Which lines contain the string "script"? Please list every one of them.

═════ Input for this task ═════

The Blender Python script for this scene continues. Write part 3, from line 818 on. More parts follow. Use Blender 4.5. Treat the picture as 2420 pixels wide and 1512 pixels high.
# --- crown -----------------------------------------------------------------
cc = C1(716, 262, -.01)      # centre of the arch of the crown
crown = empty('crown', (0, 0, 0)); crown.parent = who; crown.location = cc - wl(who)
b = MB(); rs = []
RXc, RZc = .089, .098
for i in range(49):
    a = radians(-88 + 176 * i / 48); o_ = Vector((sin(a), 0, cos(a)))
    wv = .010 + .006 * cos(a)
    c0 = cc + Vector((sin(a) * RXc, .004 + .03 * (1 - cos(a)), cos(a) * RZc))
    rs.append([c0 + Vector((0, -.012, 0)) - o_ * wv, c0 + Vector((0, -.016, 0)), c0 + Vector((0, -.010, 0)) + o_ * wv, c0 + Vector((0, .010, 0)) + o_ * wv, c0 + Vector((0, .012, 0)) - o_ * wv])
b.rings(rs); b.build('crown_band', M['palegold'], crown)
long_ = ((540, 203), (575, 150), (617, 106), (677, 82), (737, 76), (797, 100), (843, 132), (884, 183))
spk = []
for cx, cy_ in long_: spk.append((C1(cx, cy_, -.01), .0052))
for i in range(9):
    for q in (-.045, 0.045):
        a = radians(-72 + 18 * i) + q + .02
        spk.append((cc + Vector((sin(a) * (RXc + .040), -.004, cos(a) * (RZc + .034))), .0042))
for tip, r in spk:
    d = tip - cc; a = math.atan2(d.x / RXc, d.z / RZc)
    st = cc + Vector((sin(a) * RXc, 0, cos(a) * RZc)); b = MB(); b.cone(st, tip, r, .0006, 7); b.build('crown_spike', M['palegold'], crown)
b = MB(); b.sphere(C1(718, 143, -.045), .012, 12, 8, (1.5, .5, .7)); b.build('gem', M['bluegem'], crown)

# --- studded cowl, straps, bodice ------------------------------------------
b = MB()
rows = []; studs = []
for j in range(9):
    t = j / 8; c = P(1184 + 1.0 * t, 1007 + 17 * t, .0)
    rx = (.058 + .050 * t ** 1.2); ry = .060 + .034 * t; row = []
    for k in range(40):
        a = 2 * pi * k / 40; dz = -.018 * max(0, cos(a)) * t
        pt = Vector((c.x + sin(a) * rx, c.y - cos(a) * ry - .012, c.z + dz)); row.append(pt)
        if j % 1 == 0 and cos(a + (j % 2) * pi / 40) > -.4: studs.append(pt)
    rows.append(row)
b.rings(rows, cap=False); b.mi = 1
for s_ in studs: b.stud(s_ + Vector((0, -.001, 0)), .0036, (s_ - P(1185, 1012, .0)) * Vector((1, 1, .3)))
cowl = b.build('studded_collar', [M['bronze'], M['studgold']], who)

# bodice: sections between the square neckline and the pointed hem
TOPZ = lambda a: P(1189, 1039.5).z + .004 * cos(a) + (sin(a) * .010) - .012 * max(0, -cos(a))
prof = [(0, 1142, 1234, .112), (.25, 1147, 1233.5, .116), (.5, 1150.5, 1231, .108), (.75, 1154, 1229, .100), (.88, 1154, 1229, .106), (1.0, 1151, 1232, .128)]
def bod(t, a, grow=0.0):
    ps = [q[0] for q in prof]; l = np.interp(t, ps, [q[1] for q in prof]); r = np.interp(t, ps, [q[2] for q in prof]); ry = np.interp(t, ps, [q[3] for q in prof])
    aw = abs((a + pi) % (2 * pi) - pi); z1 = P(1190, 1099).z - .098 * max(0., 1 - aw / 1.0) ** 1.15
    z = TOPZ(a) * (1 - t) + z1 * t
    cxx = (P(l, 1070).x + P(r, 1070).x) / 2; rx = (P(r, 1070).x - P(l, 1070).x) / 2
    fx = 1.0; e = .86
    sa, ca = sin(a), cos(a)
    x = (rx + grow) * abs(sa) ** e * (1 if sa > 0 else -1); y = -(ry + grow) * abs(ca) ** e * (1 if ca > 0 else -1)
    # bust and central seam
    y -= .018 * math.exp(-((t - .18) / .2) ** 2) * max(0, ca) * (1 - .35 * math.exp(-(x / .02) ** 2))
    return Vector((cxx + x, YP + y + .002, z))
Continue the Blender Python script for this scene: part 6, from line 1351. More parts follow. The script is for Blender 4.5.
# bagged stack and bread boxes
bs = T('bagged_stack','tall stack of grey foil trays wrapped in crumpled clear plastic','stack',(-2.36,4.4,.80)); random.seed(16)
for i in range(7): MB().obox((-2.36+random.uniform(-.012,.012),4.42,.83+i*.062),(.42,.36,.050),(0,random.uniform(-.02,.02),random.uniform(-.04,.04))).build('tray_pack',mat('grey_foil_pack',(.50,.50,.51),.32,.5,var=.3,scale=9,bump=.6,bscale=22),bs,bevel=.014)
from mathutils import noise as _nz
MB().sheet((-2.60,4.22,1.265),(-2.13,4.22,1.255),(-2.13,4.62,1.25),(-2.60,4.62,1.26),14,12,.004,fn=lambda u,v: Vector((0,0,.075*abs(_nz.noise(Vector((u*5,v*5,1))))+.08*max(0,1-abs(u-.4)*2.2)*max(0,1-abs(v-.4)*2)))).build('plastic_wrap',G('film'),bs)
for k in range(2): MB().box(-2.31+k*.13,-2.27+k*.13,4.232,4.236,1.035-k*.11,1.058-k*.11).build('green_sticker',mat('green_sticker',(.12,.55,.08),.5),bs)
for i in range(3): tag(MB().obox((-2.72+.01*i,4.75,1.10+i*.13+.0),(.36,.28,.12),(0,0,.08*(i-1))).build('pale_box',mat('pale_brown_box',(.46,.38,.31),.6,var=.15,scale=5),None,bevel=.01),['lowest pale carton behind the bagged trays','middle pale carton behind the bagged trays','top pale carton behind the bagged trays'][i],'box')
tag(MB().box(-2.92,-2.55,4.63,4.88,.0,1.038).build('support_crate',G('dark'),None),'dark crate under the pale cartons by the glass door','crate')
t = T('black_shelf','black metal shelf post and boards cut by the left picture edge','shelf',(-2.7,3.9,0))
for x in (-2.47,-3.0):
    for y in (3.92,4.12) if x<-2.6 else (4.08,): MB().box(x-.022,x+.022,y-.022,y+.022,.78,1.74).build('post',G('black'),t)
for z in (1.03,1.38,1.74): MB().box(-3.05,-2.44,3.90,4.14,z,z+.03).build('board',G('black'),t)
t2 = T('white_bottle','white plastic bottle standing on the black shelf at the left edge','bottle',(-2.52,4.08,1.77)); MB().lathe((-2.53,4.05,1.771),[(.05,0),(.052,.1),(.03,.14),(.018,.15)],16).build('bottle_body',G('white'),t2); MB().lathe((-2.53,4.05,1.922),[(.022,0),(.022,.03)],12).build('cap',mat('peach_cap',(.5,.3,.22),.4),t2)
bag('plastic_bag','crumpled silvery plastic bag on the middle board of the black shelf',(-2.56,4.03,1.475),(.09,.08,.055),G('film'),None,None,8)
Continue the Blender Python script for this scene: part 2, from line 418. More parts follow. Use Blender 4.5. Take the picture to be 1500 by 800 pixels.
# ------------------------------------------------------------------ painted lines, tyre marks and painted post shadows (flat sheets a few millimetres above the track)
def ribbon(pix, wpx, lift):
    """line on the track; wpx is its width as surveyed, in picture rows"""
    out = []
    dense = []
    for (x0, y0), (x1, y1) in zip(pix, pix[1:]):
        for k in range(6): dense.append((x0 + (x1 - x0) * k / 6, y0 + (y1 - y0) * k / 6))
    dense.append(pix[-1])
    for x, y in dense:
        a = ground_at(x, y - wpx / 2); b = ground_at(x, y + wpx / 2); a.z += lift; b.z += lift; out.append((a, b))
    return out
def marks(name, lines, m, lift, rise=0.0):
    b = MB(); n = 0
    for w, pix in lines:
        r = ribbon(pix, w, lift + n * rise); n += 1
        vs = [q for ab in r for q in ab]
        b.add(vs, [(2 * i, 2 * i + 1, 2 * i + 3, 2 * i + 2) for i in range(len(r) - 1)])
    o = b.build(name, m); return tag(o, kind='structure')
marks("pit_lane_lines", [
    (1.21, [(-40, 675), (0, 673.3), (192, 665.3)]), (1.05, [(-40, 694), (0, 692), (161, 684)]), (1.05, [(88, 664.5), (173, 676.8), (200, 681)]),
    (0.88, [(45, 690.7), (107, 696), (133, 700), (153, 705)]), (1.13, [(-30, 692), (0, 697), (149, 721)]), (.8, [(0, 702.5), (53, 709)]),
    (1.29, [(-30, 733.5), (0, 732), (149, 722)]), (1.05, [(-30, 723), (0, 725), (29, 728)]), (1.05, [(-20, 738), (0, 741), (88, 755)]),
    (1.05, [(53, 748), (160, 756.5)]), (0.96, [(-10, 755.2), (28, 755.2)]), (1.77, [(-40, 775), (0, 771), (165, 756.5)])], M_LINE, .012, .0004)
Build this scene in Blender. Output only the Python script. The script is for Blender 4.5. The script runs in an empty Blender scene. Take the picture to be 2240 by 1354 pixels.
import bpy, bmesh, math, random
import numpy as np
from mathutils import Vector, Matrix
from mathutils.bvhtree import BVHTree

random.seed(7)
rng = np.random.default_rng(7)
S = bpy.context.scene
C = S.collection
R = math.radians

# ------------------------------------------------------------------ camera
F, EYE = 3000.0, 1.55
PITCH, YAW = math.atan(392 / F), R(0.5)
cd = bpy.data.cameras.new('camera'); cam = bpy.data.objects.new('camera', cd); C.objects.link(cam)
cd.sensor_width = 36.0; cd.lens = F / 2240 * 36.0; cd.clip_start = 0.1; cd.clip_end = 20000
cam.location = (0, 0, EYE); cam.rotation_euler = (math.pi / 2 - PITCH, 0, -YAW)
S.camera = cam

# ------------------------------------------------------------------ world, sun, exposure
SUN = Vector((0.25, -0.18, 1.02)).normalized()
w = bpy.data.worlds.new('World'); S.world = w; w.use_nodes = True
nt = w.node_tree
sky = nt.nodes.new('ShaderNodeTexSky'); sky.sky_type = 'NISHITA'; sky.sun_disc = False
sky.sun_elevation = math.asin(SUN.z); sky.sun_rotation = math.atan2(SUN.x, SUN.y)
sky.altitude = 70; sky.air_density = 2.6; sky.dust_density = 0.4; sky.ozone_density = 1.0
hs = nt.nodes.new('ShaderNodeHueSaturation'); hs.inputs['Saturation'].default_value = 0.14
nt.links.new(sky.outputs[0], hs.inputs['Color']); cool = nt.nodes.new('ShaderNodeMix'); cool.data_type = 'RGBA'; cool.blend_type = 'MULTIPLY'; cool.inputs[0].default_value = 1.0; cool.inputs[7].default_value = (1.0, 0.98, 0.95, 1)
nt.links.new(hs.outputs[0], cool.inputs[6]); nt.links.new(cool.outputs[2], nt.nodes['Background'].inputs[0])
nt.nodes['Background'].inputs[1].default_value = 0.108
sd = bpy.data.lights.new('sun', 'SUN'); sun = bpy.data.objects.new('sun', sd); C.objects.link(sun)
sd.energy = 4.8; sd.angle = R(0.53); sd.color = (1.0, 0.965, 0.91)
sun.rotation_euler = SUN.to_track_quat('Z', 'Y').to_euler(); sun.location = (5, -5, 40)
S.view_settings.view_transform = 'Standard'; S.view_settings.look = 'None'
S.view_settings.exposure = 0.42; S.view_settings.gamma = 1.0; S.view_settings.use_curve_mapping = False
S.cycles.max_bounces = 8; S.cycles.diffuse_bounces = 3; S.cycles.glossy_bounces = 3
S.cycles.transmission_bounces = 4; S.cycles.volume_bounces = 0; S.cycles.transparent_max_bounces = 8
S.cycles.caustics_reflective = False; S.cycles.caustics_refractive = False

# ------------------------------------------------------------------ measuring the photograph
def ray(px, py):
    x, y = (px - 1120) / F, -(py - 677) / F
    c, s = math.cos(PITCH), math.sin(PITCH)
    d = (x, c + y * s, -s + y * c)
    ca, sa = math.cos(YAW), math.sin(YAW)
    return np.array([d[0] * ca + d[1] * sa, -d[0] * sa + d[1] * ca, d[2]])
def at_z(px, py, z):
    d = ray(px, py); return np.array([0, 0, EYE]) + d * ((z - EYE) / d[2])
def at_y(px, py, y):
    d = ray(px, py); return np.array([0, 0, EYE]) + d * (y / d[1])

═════

--- Answer below ---
The Blender Python script for this scene continues. Write part 3, from line 818 on. More parts follow. Use Blender 4.5. Treat the picture as 2420 pixels wide and 1512 pixels high.
Continue the Blender Python script for this scene: part 6, from line 1351. More parts follow. The script is for Blender 4.5.
Continue the Blender Python script for this scene: part 2, from line 418. More parts follow. Use Blender 4.5. Take the picture to be 1500 by 800 pixels.
Build this scene in Blender. Output only the Python script. The script is for Blender 4.5. The script runs in an empty Blender scene. Take the picture to be 2240 by 1354 pixels.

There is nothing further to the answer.